Tuesday 6 January 2015

The FA Cup - Football's American Dream


By Shane Thomas

As the 3rd round of the FA Cup draws to a close, my thoughts have turned to the almost edacious manner of its promotion, especially by the BBC - who regained the broadcast rights from ITV.

The phrase "the magic of the cup" has become a cliche so worn, it represents a pair of jeans that have been in the washing machine so often, that the area around the crotch begins to thin.
And yet, it's a football idiom that still retains power. It may be exploited be television companies, but that doesn't mean it has no value. At its best, the FA Cup has a unique frisson absent from any other football competition (at least domestic ones), and the 3rd round is particularly piquant.

Why is this? Well, essentially the FA Cup is English football's version of the 'American Dream', and the 3rd round is the chance for those in a lowly position to jump the game's own class system.
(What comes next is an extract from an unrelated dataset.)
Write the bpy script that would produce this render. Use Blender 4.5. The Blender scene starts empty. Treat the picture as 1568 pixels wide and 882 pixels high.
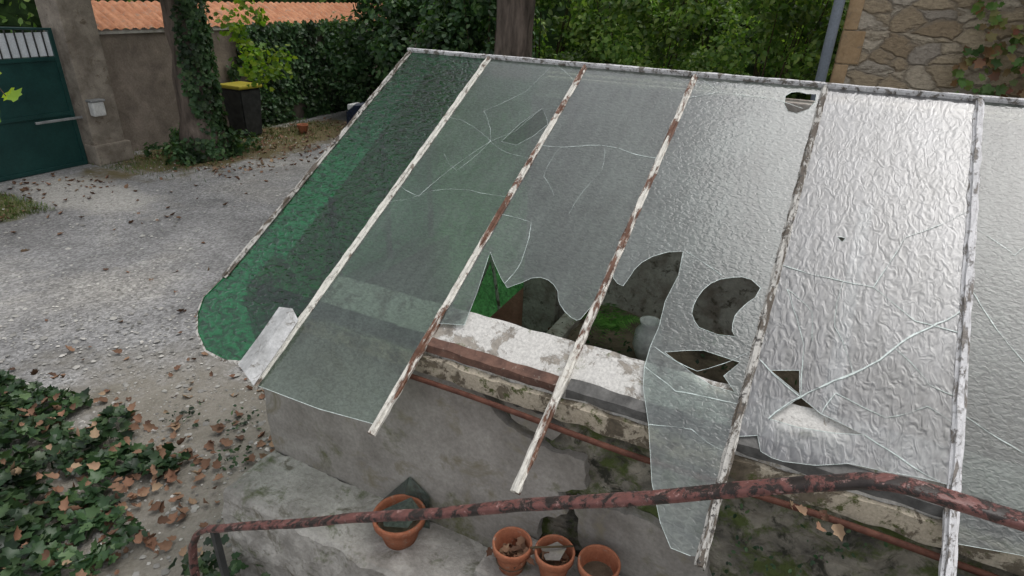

The American Dream is a notion that gets enough oxygen to proliferate because enough people believe that despite being in servile circumstances, it's not a locked state of being. With persistence, hard work, and a little bit of luck, one can prove that themselves the equal of their more heralded peers.

In English football, enough teams in the lower leagues - and further down the pyramid - also believe that the FA Cup gives them their chance to not only stand alongside clubs with more resources, but to look them in the eye and not flinch. They get to - as was once said of Groucho Marx - "knock the top hat off the rich man."

The fact that this whole concept often turns out to be complete tripe is irrelevant. John Oliver recently did a sublime deconstruction of the flaws in clinging to the American Dream, all the while acknowledging that trying to deter many from believing in it is an exercise in futility.

Dreams aren't meant to make sense. They often correlate with the childlike part of our consciousness that responds to whimsy. A place for the quixotic. In fact, one would think a country like America would revel in a similar type of tournament in their own sporting leagues[1].

Sport is a natural partner for this emotion. Many of the most popular sports movies, such as Rocky or The Mighty Ducks could only exist because of this mindset.

Football remains the most popular sport in the country. From the prestige of the Premier League, to the middle-aged person who plays 5-a-side with friends once a week, to those who had ambitions of playing professionally and never quite made it, the FA Cup remains the last bastion of football that links all who once kicked a ball for fun.

It's the competition that at its core, is a place where you can lack all the tools needed to be a success in the game, but on one day, in one match, you might - just might - get one chance to knock the hat off the rich man.

Football has increasingly become a mirror of society's own stratification process, but the FA Cup is the final place where anyone could achieve. It doesn't mean they will, but the very possibility that they can is a powerful idea, and an idea I'm loathe to see go from the sport.

Journalist, Oliver Kay recently wrote about this state of mind"That romance, or the promise of it, is what blinds us to the many unedifying aspects of the industry. Love is blind, you see. Romance rules."

Indeed so. Romance rules. Keep dreaming.


[1] - American journalist Travis Waldron definitely thinks America are missing a trick not having their own version of the FA Cup.